To eliminate adjourned games, the “sudden death” time control came along, in which the player had X number of minutes to play the game, and if time ran out, the game was lost, no matter the situation on the board. This opened a new can of worms, because there were many positions where losing wouldn’t be a reasonable expectation except for the “sudden death”. One rules adjustment was that a player running out of time could claim unrealistic or insufficient “losing chances” — some of these claims were crystal clear, like the common occurrence where the player who was about to promote the last pawn had too few seconds to deliver the checkmate. Other “insufficient losing chances” claims were murky at best — sometimes you had tournament directors running to find the strongest player on the tournament staff, who could form a more knowledgeable opinion about whether those claims were valid.
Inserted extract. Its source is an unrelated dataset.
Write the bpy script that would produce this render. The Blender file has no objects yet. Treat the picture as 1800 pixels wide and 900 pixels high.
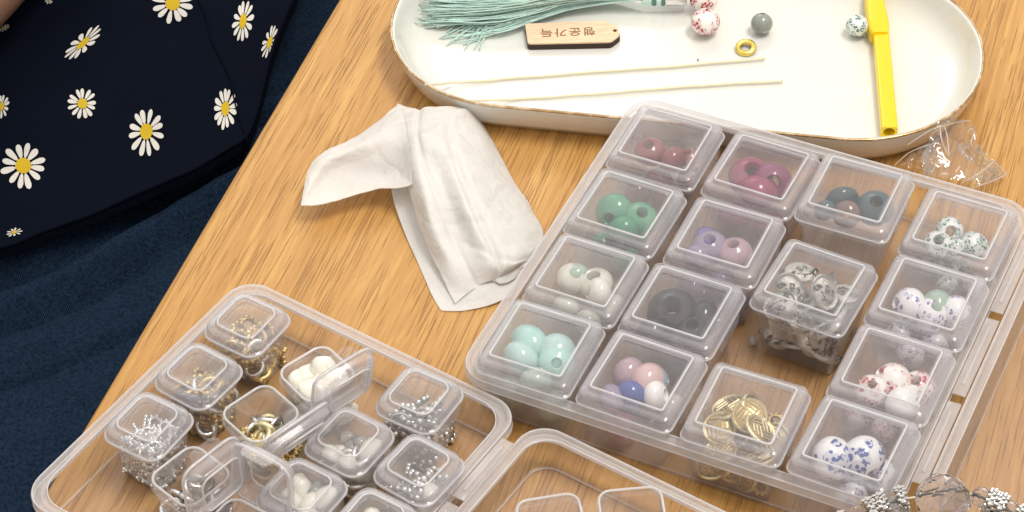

There was a rule of thumb: If a player rated 1400 could plainly hold the position against a master, then an insufficiency claim could be upheld. (In my opinion, this was a bad rule of thumb, because most chessplayers and organizers don’t know what chess masters can do to upset the mind of a 1400-rated player.)

In order to fix the problems with Rule 14H (the insufficient losing chances rule became such a common bug that players memorized its place in the rulebook), chess clocks were improved in a couple of ways. A player could be given some additional seconds with each move — the idea was that if a position fell under the 14H umbrella, the incremental time would suffice to keep that player afloat while demonstrating the easy win or easy draw. Or the clock would be put on delay, giving the player three or five seconds to move before the time started ticking off his clock. (Every basketball fan knows how this goes — if you’re on your home floor, the referee can signal “start the clock”, and the local staff on the clock can brainfreeze for a *long* time.)

At tournaments these days, I’m accustomed to time controls of sudden death in 2 hours, plus a 5-second delay. This weekend, I’m playing 90 minutes plus 30 second increments. Do the math, and they’re almost the same. At two hours plus D/5, if you play 60 moves and use the whole delay each move (which never happens), it’s 125 minutes. At 90 minutes plus 30, a 60-move game is 120 minutes. I’m wondering if there will be any noticeable difference in the feel of the game.

For example, 40 moves in 2 hours or 30 moves in 90 minutes are both three minutes per move, but 40/2 feels comfortable to me, while 30/90 feels hurried — because chessplayers don’t think “three minutes per move”; there are two or three times per game where the player takes a long think, though the other moves require much less time. At 40/2, there are 30 minutes to give to the long-thinking moves that aren’t available at 30/90.

This effect is most evident at “rapid transit” chess — you never see “rapid transit” these days, because players hate it — in “rapid transit”, there’s a 10-second pause followed by a 5-second interval in which the player *must* move. It’s like 15 seconds per move, but chess thinking just does not happen like that. At any time control — whether game-in-one-minute or 50-moves-in-3-hours — moves like recaptures, and especially automatic “only” moves, require less than instant of thinking; the 15-second “rapid transit” mode tortures players during those moves.